Jim Neeley Artist’s Statement
The three-dimensional constructions I build press me to think like a graphic designer, use my hands like a finish carpenter, and obsess over the details. I am convinced that my choice to create assemblages stems from working in my late teens in a high-end custom frame shop and from
time spent with a sarcastic but inspiring graphic arts professor who had hand drafted consumer products for an ad agency in the 1960s. Both experiences helped me gain confidence in handling all kinds of materials and cultivated a fastidiousness in the way I look at and approach anything visual. A blessing? Or maybe a curse.
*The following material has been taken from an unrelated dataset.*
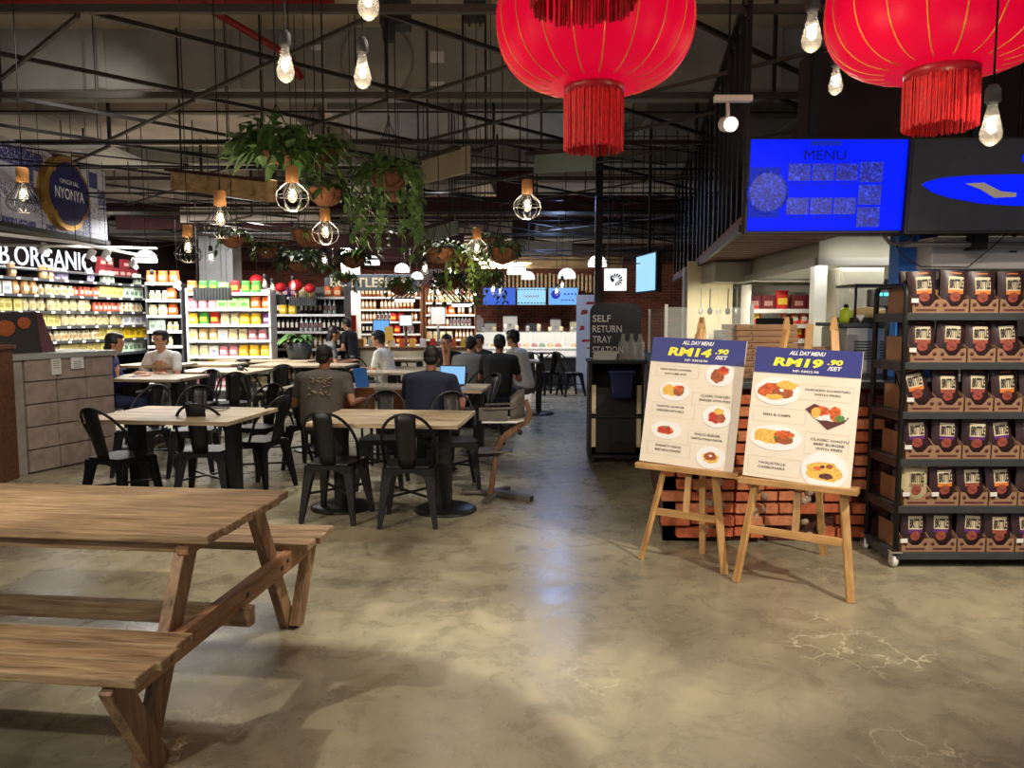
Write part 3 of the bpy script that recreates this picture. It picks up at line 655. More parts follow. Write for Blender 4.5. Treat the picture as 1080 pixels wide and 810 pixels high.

I can’t wait to get into my studio every day for reasons that are admittedly self-indulgent: I am free to explore whatever themes interest me. There are many. The iconic design and culture of the 1970s. Bird’s-eye views of the rural landscape where I cycle. High/low architecture, studied wherever I travel. Quirky things, irreverent things. Unrelated bits and pieces such as local found objects and recycled stuff that I re-imagine and reorganize into meticulous, elegant tableaus, all neatly contained in handmade boxes. Superfluous details of the objects I incorporate into these pieces are “erased,” leaving just the essence of mundane elements. For the observer, I hope that my work pings a distant recollection, conjures a smile and also inspires a bit of self-indulgence.